Step 8: Parallel Run
For 2-4 weeks:
- All new content goes in Anytype
- Notion stays read-only for reference
- Track friction issues in a shared log
- Adjust Object Types and Sets based on actual use
Common friction points:
- Search behaves differently
- Database relations work differently
- AI features absent (use Mistral Le Chat separately)
Step 9: Cancel Notion
After confidence:
- Final export from Notion for compliance archive
- Cancel Notion subscription
- Update internal documentation
- Communicate with external collaborators about new workflow
Tips for a Smooth Migration
- Don’t migrate accumulated cruft. Most Notion workspaces have 30-50% pages that haven’t been opened in a year. Migration is the perfect moment to leave them behind.

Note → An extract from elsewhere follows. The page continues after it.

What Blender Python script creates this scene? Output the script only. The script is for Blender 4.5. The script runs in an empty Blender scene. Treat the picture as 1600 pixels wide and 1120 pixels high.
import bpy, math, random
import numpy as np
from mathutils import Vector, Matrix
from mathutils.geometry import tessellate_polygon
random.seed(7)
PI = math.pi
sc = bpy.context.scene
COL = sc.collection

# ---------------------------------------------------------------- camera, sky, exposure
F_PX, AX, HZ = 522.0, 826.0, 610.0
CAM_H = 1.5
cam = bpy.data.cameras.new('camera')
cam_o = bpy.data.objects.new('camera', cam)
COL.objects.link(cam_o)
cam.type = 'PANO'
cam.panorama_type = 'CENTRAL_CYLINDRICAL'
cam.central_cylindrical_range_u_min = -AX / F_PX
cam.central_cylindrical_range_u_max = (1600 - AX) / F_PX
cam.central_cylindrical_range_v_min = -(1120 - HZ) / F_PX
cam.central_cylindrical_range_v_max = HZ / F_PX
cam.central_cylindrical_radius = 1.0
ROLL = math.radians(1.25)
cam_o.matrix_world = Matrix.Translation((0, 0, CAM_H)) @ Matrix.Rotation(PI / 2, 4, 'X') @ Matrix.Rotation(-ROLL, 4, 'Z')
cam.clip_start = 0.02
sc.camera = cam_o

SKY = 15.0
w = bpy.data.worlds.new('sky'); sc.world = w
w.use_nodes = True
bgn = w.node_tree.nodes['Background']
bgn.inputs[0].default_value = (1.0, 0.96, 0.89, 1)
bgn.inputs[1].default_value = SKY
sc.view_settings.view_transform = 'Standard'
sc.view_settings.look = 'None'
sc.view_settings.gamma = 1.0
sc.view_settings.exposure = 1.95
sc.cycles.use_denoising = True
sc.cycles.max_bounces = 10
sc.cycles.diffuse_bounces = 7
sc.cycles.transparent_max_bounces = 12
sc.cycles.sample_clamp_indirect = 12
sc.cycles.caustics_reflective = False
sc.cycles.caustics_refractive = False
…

- Anytype’s documentation is improving but lags Notion’s. Expect to learn through experimentation rather than tutorials.
- The mental model shift is real. Anytype’s typed knowledge graph is more powerful but unfamiliar. Plan for productivity dip during weeks 2-4.
- Self-hosted backup nodes matter for organizations. Local-first is great, but team sync needs reliable infrastructure. Self-hosted backup node on Hetzner (€10-30/month) provides full sovereignty.
- For pure team wikis, Outline may be a better fit than Anytype. Less learning curve, hosted on EU infrastructure (or self-host on Hetzner), simpler model.
- For complex databases, Coda may be the pragmatic compromise. Hosted in US (CLOUD Act exposure) but feature parity with Notion is much closer than Anytype. Acceptable trade-off for some teams.
- The Notion AI gap is real. Plan to use Mistral Le Chat or similar separately. Don’t expect a single tool to combine knowledge management + AI as Notion does.
- Mobile experience varies. Anytype mobile is improving but still less polished than Notion mobile. If your team is mobile-heavy, test before committing.